Falsified PCI BAR size exploit?

Posted Sep 25, 2024 22:13 UTC (Wed) by intelfx (subscriber, #130118) [Link] (2 responses)

> I believe the exploit in question looks like the hardware saying to write something to a ridiculously large offset from the base address, causing the driver to overwrite a different part of kernel memory in a different mapping. That is obviously prevented by having a bounds check on accesses to PCI memory, but if the bound being checked also comes from the device, it's not obvious that this will always help.

Forgive me if I'm wrong, but isn't this just means the bound and the allocation must simply be coherent with each other?

If a device reports a BAR size "X", it means that the kernel 1) allocates a memory region [base; base+X) to the device, and 2) remembers "X" for further bounds checking.

Then, if a device causes the driver to access offset Y of its BAR, there are two options: 1) Y < X and the access is a) allowed and b) routed to the device over the PCIe bus; and 2) Y >= X and the access is disallowed on the grounds of failing the bounds check.

I don't see how can it ever be possible to cause the kernel to access an unrelated physical address, given that the same bound "X" is used both as the mapping size and as the bound for all subsequent accesses.

Falsified PCI BAR size exploit?

Posted Sep 26, 2024 13:15 UTC (Thu) by daroc (editor, #160859) [Link]

Yes, I believe you're right! If the bound and the allocation are the same, there's no issue. But the kernel is complex, and I wouldn't want to assume without checking that that's always the case.

I don't know if anyone has looked into this further since then, but I think that at the time, Hindborg felt that having the bounds check was sufficient, and Kroah-Hartman wasn't completely convinced. Both of them have far more exposure to the PCI code than I do, so I'm willing to accept that it is at least worth checking to see whether the assumption holds.

Falsified PCI BAR size exploit?

Posted Sep 26, 2024 15:22 UTC (Thu) by farnz (subscriber, #17727) [Link]

Worth noting that PCIe doesn't track the bound and allocation separately; instead, the BAR is naturally aligned by definition (even with Resizable BAR Capability support), and you determine the bound by trying to force it to be misaligned, and seeing which bits the device masks out.
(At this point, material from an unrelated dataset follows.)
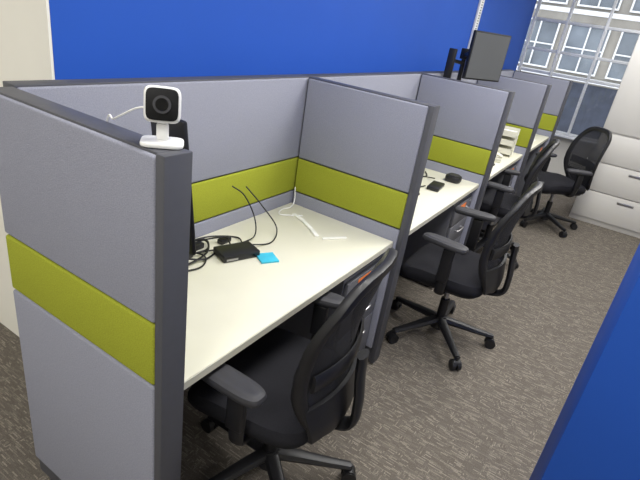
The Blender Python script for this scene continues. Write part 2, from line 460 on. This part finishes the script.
sn = B('sticky_note_pad')
sn.box((-0.038,-0.038,0.0003),(0.038,0.038,0.008),'cyan',0.0008)
T = Matrix.Translation((0,0.036,0.0085)) @ Matrix.Rotation(math.radians(8),4,'X')
sn.box((-0.038,-0.074,0),(0.038,0,0.0006),'cyan',T=T)
sn.done((1.455,1.05,DZ), math.radians(-30))
ps = B('white_cable')
def wcab(pts,r=0.003): ps.tube(spline([(x,y,DZ+z) for x,y,z in pts],8,DZ+r+0.0005),r,'white',n=6)
wcab([(2.04,1.345,.10),(2.035,1.335,.03),(1.99,1.325,.004),(1.93,1.335,.004),(1.87,1.30,.004),(1.95,1.22,.004)])
def strip(P,w=0.010):
    for (x0,y0),(x1,y1) in zip(P[:-1],P[1:]):
        d=Vector((x1-x0,y1-y0,0)); L=d.length; a=math.atan2(d.y,d.x)
        T=Matrix.Translation((x0,y0,DZ+0.0005)) @ Matrix.Rotation(a,4,'Z')
        ps.box((0,-w,0),(L,w,0.008),'paper',0.001,T=T)
strip([(1.93,1.26),(1.90,1.18),(1.85,1.10),(1.80,1.03)])
strip([(1.80,1.00),(1.90,0.93)],0.007)
ps.done()

# ------------------------------------------------------------------ stuff on desk 2
c2 = B('power_adapter')
def cab2(pts): c2.tube(spline([(x,y,DZ+z) for x,y,z in pts],8,DZ+0.005),0.004,'black',n=6)
cab2([(2.9,1.15,.01),(3.0,1.25,.004),(3.15,1.20,.004),(3.22,1.29,.01),(3.3,1.33,.15)])
cab2([(2.85,1.1,.004),(2.98,1.17,.012),(3.1,1.30,.012),(2.95,1.33,.02),(2.85,1.25,.01),(3.05,1.20,.02)])
cab2([(3.25,1.0,.02),(3.25,1.12,.004),(3.15,1.16,.004),(3.2,1.28,.004)])
cab2([(3.05,0.99,.01),(2.95,1.02,.004),(2.85,0.95,.004),(2.72,1.0,.004),(2.62,0.98,.004)])
cab2([(2.92,1.06,.02),(3.02,1.12,.004),(3.12,1.09,.004),(3.2,1.12,.004),(3.3,1.08,.004),(3.4,1.13,.004)])
c2.box((2.84,1.03,DZ+.001),(2.94,1.09,DZ+.032),'black',0.006)
c2.box((2.98,1.20,DZ+.001),(3.08,1.25,DZ+.03),'black',0.006)
c2.done()
d2 = B('docking_station')
d2.box((-0.085,-0.04,0.0005),(0.085,0.04,0.026),'black',0.006)
for i in range(4): d2.box((-0.07+i*0.03,-0.0412,0.008),(-0.055+i*0.03,-0.0402,0.016),'chrome')
d2.done((3.10,0.935,DZ),0.1)
hb = B('speaker_puck')
hb.slab(0.11,0.11,0.0005,0.045,0.012,'black',ex=3); hb.slab(0.08,0.08,0.0452,0.050,0.002,'armpad',ex=3)
hb.done((3.38,0.91,DZ))

# ------------------------------------------------------------------ desk 3
mo = B('monitor_on_arm')
mo.box((-0.05,-0.04,0.0005),(0.05,0.04,0.012),'black',0.003)
mo.cyl((0,0,0.012),(0,0,0.84),0.018,'black')
mo.tube([(0,0,0.80),(-0.12,-0.06,0.82),(0.0,-0.13,0.84)],0.016,'black',n=10)
mo.box((-0.03,-0.03,0.77),(0.03,0.03,0.85),'black',0.006)
T = Matrix.Translation((0.0,-0.17,0.815)) @ Matrix.Rotation(math.radians(-28),4,'Z')
mo.box((-0.05,0.012,-0.05),(0.05,0.04,0.05),'black',0.004,T=T)
mo.box((-0.195,-0.018,-0.175),(0.195,0.012,0.175),'black',0.006,T=T)
mo.box((-0.184,-0.0195,-0.163),(0.184,-0.0182,0.163),'screen',T=T)
mo.box((-0.20,0.01,0.62),(-0.17,0.07,0.84),'black',0.006)
mo.tube([(0,0,0.74),(-0.10,0.04,0.75),(-0.185,0.04,0.76)],0.014,'black',n=10)
mo.done((4.12,1.28,DZ))
tr_ = B('paper_tray')
for k in range(3):
    z=0.02+k*0.08
    tr_.box((-0.13,-0.16,z),(0.13,0.16,z+0.004),'beige')
    for s in (-1,1): tr_.box((s*0.13-0.002,-0.16,z),(s*0.13+0.002,0.16,z+0.05),'beige')
    tr_.box((-0.13,0.156,z),(0.13,0.16,z+0.05),'beige')
    tr_.box((-0.105,-0.14,z+0.0042),(0.105,0.14,z+0.025),'paper')
for sx in (-1,1):
    for sy in (-1,1): tr_.box((sx*0.127-0.005,sy*0.15-0.005,0.0005),(sx*0.127+0.005,sy*0.15+0.005,0.20),'beige')
tr_.done((4.80,0.98,DZ), 0.15)
kb = B('computer_keyboard')
kb.box((-0.20,-0.065,0.0005),(0.20,0.065,0.016),'black',0.005)
for i in range(14):
    for j in range(5): kb.box((-0.188+i*0.027,-0.055+j*0.0225,0.0162),(-0.166+i*0.027,-0.037+j*0.0225,0.0205),'armpad')
kb.done((4.02,0.90,DZ),-0.05)
ph = B('desk_phone')
T = Matrix.Translation((0,0,0.006)) @ Matrix.Rotation(math.radians(10),4,'X')
ph.box((-0.10,-0.11,0.022),(0.10,0.11,0.045),'beige',0.008,T=T)
ph.box((-0.10,0.02,0.001),(0.10,0.11,0.04),'beige',0.006)
ph.box((-0.10,-0.11,0.001),(0.10,0.02,0.015),'beige',0.004)
ph.tube([T@p for p in spline([(-0.07,-0.10,0.055),(-0.07,-0.08,0.068),(-0.07,0.06,0.070),(-0.07,0.09,0.056)],5)],0.015,'beige',n=10,rx=1.3)
for i in range(3):
    for j in range(4): ph.box((0.0+i*0.028,-0.08+j*0.028,0.0452),(0.018+i*0.028,-0.062+j*0.028,0.050),'armpad',T=T)
ph.done((4.42,0.95,DZ),0.3)
def papers(loc, rz, n=4):
    p = B('paper_stack')
    for k in range(n):
        T=Matrix.Translation((0,0,0.0005+0.006*k)) @ Matrix.Rotation(0.12*k-0.2,4,'Z')
        p.box((-0.105,-0.148,0),(0.105,0.148,0.0058),'paper',T=T)
    p.done(loc, rz)
papers((5.45,1.05,DZ),0,5); papers((5.90,0.98,DZ),0.4,3)

# ------------------------------------------------------------------ world + camera
wd = bpy.data.worlds.new('World'); sc.world = wd; wd.use_nodes = True
bg = wd.node_tree.nodes['Background']
bg.inputs[0].default_value = (0.90,0.94,1.0,1); bg.inputs[1].default_value = 1.9

ax = Vector((.5419,.2815,-.7918)).normalized()
ay = Vector((-.8277,.3416,-.4452)); ay = (ay-ax*ay.dot(ax)).normalized()
az = ax.cross(ay)
R3 = Matrix((ax,ay,az))
cam = bpy.data.cameras.new('camera'); cam.sensor_width=36; cam.lens = 489.5/640*36; cam.clip_start=0.02
co = bpy.data.objects.new('camera', cam); sc.collection.objects.link(co)
co.matrix_world = Matrix.Translation((0,0,1.683)) @ R3.to_4x4()
sc.camera = co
However, when you assign a base, you don't have to set any bits to non-zero values; as a result, it's permitted to put a 4 KiB BAR at 0x80000000.

As a result, the only way for X to be incorrect when used for bounds checking is if the kernel has a bug remembering it - there is no reliable way to read back either X, or base + X, from the device, only to read back base.
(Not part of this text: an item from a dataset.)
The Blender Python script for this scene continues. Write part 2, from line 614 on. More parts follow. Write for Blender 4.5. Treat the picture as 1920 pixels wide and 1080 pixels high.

Resizeable BAR changes this slightly, because you can use the Resizable BAR Command Register to change the size (and thus required alignment) of the region, and this should be reflected by zeroing lower bits of the BAR immediately, but the kernel should be controlling access to that register anyway, and ensuring that it can only be accessed at a point where the kernel is ready to rewrite the BAR anyway.

Falsified PCI BAR size exploit?

Posted Sep 25, 2024 23:55 UTC (Wed) by ejr (subscriber, #51652) [Link]

Not even a exploit... I know of some FPGA PCIe "IP" from a major vendor with utterly buggy, nearly unpredictable BAR interactions. Sometimes the sh...tuff people ship for large price-tags is astounding.

Something other than memory safety

Posted Sep 26, 2024 9:52 UTC (Thu) by kleptog (subscriber, #1183) [Link]

Good to hear someone giving as reason for Rust the higher levels of abstraction it supports. C preprocessor macros get extremely hairy very quickly and are still limited.

I guess a version of C++ with templating but without some of the more complicated stuff (exceptions) would have worked too, but that doesn't exist.

Once the kernel supports a firmware version, that support must not always be maintained.

Posted Nov 19, 2024 5:39 UTC (Tue) by marcH (subscriber, #57642) [Link]

"That approach doesn't work for the upstream kernel, Krummrich said. Once the kernel supports a firmware version, that support must be maintained."
I don't think it's that clear-cut. Some versions of Intel GPU firmware are clearly hardcoded:

drivers/gpu/drm/i915/intel_csr.c-#define I915_CSR_SKL "i915/skl_dmc_ver1_27.bin"

Now good luck dealing with that in backports and other kernel branches - I digress. Or do I?